> **Exercise brief**
Retype the whole listing, please, keeping every line exact and dropping the pictures.

> **Stored data**
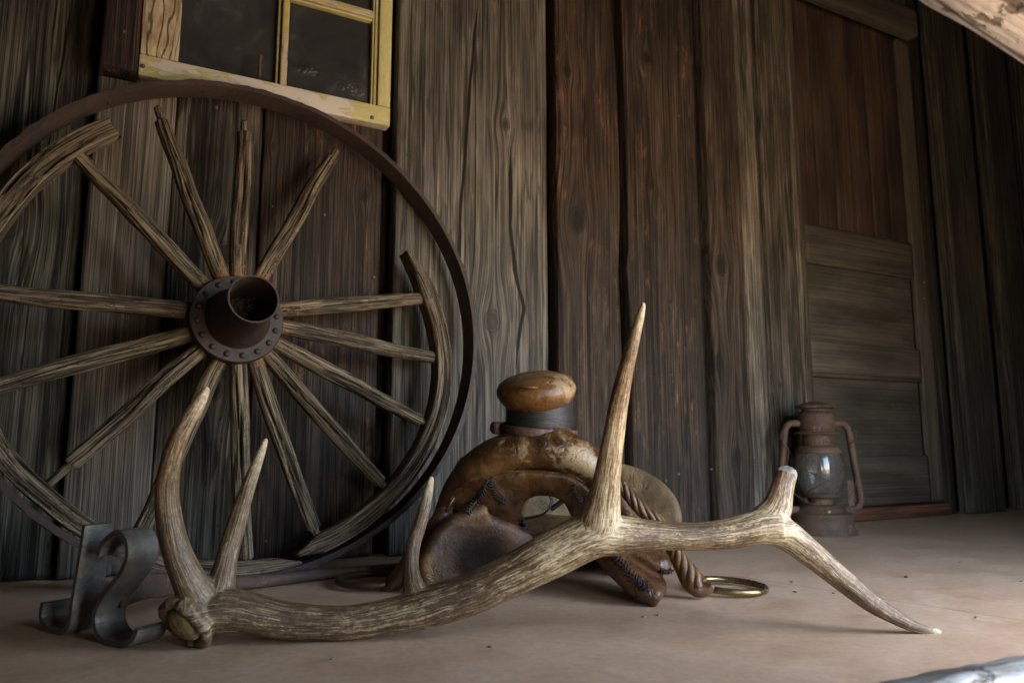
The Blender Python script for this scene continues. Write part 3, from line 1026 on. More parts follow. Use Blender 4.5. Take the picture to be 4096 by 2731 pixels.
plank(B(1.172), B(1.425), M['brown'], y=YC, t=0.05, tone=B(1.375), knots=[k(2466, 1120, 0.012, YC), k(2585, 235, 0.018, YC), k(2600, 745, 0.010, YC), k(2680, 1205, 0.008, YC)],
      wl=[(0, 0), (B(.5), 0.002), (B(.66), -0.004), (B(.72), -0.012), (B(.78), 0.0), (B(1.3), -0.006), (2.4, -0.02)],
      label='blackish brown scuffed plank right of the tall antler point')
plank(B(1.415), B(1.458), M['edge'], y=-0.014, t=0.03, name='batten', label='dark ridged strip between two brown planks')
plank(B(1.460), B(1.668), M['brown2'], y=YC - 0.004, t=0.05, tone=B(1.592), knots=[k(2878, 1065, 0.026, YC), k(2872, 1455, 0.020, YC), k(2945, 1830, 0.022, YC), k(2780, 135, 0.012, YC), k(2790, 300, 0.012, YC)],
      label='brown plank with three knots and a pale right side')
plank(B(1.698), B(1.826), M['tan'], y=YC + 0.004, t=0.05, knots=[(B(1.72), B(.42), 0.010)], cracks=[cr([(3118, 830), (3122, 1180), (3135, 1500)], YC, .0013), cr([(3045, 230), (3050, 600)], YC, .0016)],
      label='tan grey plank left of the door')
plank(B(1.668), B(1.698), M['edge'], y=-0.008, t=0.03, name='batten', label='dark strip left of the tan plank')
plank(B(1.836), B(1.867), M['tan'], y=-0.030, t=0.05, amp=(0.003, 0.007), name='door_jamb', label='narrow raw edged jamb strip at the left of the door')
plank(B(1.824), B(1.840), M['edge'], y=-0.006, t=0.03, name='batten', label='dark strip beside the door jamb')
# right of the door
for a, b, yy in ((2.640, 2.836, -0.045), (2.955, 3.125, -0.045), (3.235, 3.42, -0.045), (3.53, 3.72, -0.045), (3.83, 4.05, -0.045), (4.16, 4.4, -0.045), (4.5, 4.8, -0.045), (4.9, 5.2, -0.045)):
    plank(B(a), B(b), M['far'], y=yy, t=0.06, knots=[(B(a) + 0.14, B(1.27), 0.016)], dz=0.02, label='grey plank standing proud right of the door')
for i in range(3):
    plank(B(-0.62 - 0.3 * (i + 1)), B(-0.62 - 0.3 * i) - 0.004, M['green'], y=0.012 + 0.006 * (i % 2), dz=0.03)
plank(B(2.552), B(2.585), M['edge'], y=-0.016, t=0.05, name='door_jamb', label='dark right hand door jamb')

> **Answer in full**
The Blender Python script for this scene continues. Write part 3, from line 1026 on. More parts follow. Use Blender 4.5. Take the picture to be 4096 by 2731 pixels.
plank(B(1.172), B(1.425), M['brown'], y=YC, t=0.05, tone=B(1.375), knots=[k(2466, 1120, 0.012, YC), k(2585, 235, 0.018, YC), k(2600, 745, 0.010, YC), k(2680, 1205, 0.008, YC)],
      wl=[(0, 0), (B(.5), 0.002), (B(.66), -0.004), (B(.72), -0.012), (B(.78), 0.0), (B(1.3), -0.006), (2.4, -0.02)],
      label='blackish brown scuffed plank right of the tall antler point')
plank(B(1.415), B(1.458), M['edge'], y=-0.014, t=0.03, name='batten', label='dark ridged strip between two brown planks')
plank(B(1.460), B(1.668), M['brown2'], y=YC - 0.004, t=0.05, tone=B(1.592), knots=[k(2878, 1065, 0.026, YC), k(2872, 1455, 0.020, YC), k(2945, 1830, 0.022, YC), k(2780, 135, 0.012, YC), k(2790, 300, 0.012, YC)],
      label='brown plank with three knots and a pale right side')
plank(B(1.698), B(1.826), M['tan'], y=YC + 0.004, t=0.05, knots=[(B(1.72), B(.42), 0.010)], cracks=[cr([(3118, 830), (3122, 1180), (3135, 1500)], YC, .0013), cr([(3045, 230), (3050, 600)], YC, .0016)],
      label='tan grey plank left of the door')
plank(B(1.668), B(1.698), M['edge'], y=-0.008, t=0.03, name='batten', label='dark strip left of the tan plank')
plank(B(1.836), B(1.867), M['tan'], y=-0.030, t=0.05, amp=(0.003, 0.007), name='door_jamb', label='narrow raw edged jamb strip at the left of the door')
plank(B(1.824), B(1.840), M['edge'], y=-0.006, t=0.03, name='batten', label='dark strip beside the door jamb')
# right of the door
for a, b, yy in ((2.640, 2.836, -0.045), (2.955, 3.125, -0.045), (3.235, 3.42, -0.045), (3.53, 3.72, -0.045), (3.83, 4.05, -0.045), (4.16, 4.4, -0.045), (4.5, 4.8, -0.045), (4.9, 5.2, -0.045)):
    plank(B(a), B(b), M['far'], y=yy, t=0.06, knots=[(B(a) + 0.14, B(1.27), 0.016)], dz=0.02, label='grey plank standing proud right of the door')
for i in range(3):
    plank(B(-0.62 - 0.3 * (i + 1)), B(-0.62 - 0.3 * i) - 0.004, M['green'], y=0.012 + 0.006 * (i % 2), dz=0.03)
plank(B(2.552), B(2.585), M['edge'], y=-0.016, t=0.05, name='door_jamb', label='dark right hand door jamb')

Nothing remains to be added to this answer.